Política

Juízes do Paraná movem 36 ações contra jornal e repórteres

Motivo foi reportagem sobre salários além do teto de magistrados
O Tribunal de Justiça do Paraná: juízes de Rio Grande do Sul, Santa Catarina e Paraná defendem proposta Foto: Divulgação / TJPR
O Tribunal de Justiça do Paraná: juízes de Rio Grande do Sul, Santa Catarina e Paraná defendem proposta Foto: Divulgação / TJPR

SÃO PAULO — Magistrados do Paraná ingressaram com uma série de ações contra a “Gazeta do Povo” e cinco repórteres do jornal por causa de uma reportagem publicada em fevereiro que revelou os rendimentos dos membros do Judiciário e do Ministério Público do estado. Os processos foram abertos em diferentes cidades paranaenses no Juizado Especial, que aceita causas de pequeno valor (até 40 salários-mínimos) e obriga os profissionais a comparecerem a todos as audiências de conciliação para não serem condenados à revelia.
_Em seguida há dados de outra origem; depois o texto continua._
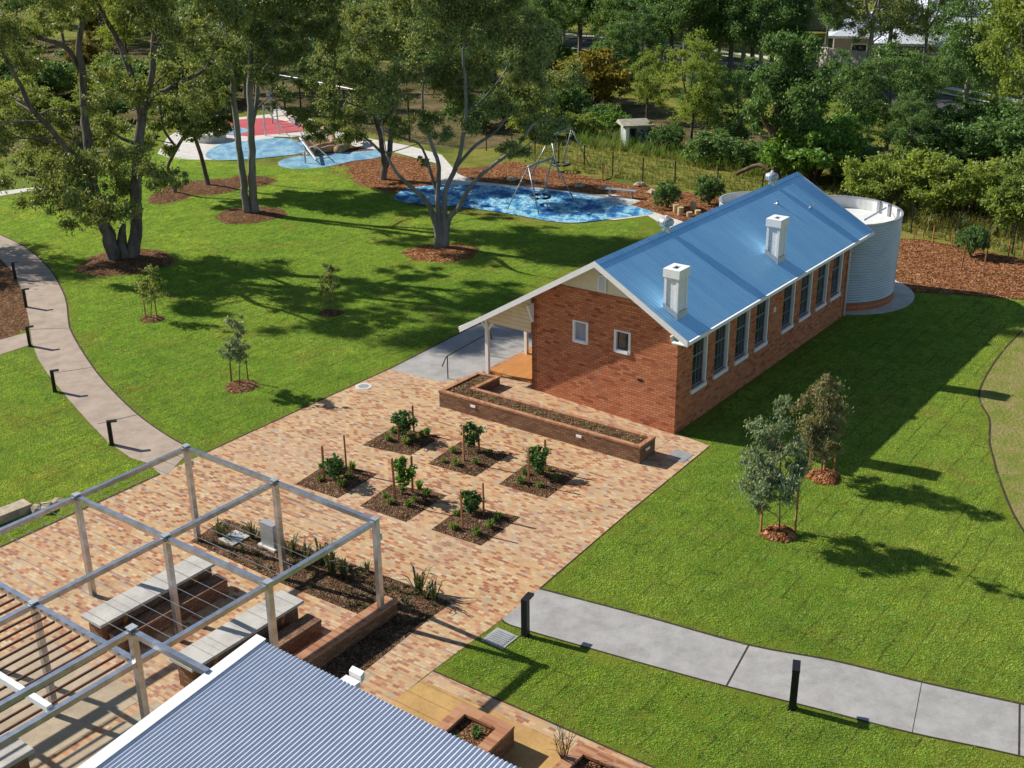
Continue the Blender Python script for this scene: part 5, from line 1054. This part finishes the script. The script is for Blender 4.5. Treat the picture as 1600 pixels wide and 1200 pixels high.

A reportagem mostrou que o rendimento médio de juízes e membros do Ministério Público no Paraná, em 2015, superou o teto constitucional (de R$ 30.471,10) em mais de 20%. Como reação, os juízes já ingressaram com 36 ações e os promotores, com duas, contra o jornal e os profissionais. Numa mensagem enviada para o grupo de WhatsApp da Associação dos Magistrados do Paraná (Amapar), o presidente da entidade, Frederico Mendes Junior, diz, logo após a publicação da reportagem, que está “providenciando um modelo de ação individual” para os associados irem à Justiça se considerarem “conveniente”.

Para a Associação Nacional dos Jornais (ANJ), as ações têm o objetivo de atrapalhar a defesa.

— Estamos acompanhando o caso com muita preocupação. São ações completamente descabidas porque o que o jornal fez foi fazer jornalismo — diz o diretor executivo da ANJ, Ricardo Pedreira.

Pedreira destaca que o caso lembra o expediente usado, em 2007, por fieis da Igreja Universal para contestar uma reportagem da “Folha de S. Paulo” sobre as atividades empresariais da instituição. Na ocasião, foram 107 ações contra a repórter e o veículo em diversas cidades.

Em nota, a Associação Brasileira de Jornalismo Investigativo (Abraji) repudiou a retaliação.

Segundo o diretor de redação da “Gazeta”, Leonardo Mendes Júnior, as ações são “idênticas”.

— Na prática, eles (os profissionais) já estão condenados com a pena de não conseguir exercer a profissão — diz o diretor.

Os jornalistas ficam até quatro dias da semana sem trabalhar para irem às audiências.

— Já percorremos mais de 6 mil quilômetros pelo estado, às vezes saindo correndo de uma cidade para dar tempo de dormir no meio do caminho e chegar na outra audiência no dia seguinte a tempo de não sermos julgados à revelia — conta Rogério Galindo, um dos alvos das ações.

O jornal ingressou no Supremo Tribunal Federal com pedido para que o caso seja julgado na Corte, já que as ações são apreciadas por juízes citados na reportagem, o que configuraria conflito de interesse. A ministra Rosa Weber negou o pedido.

A Amapar alega que a reportagem tem conteúdo “ofensivo à magistratura” e, de forma equivocada, diz que juízes e promotores receberiam acima do teto legal. Ainda alega que recebeu centenas de reclamações. “Colegas de todo Estado passaram a experimentar algum tipo de dissabor ou constrangimento, a exemplo da indagação de populares sobre os supersalários”. A Amapar diz que não tem a intenção “de inviabilizar o trabalho dos jornalistas, mas que a parte que se sente lesada tem o direito de entrar com ação no local em que reside”. Nas audiências, os juízes contestam o uso na reportagem do termo “supersalário”.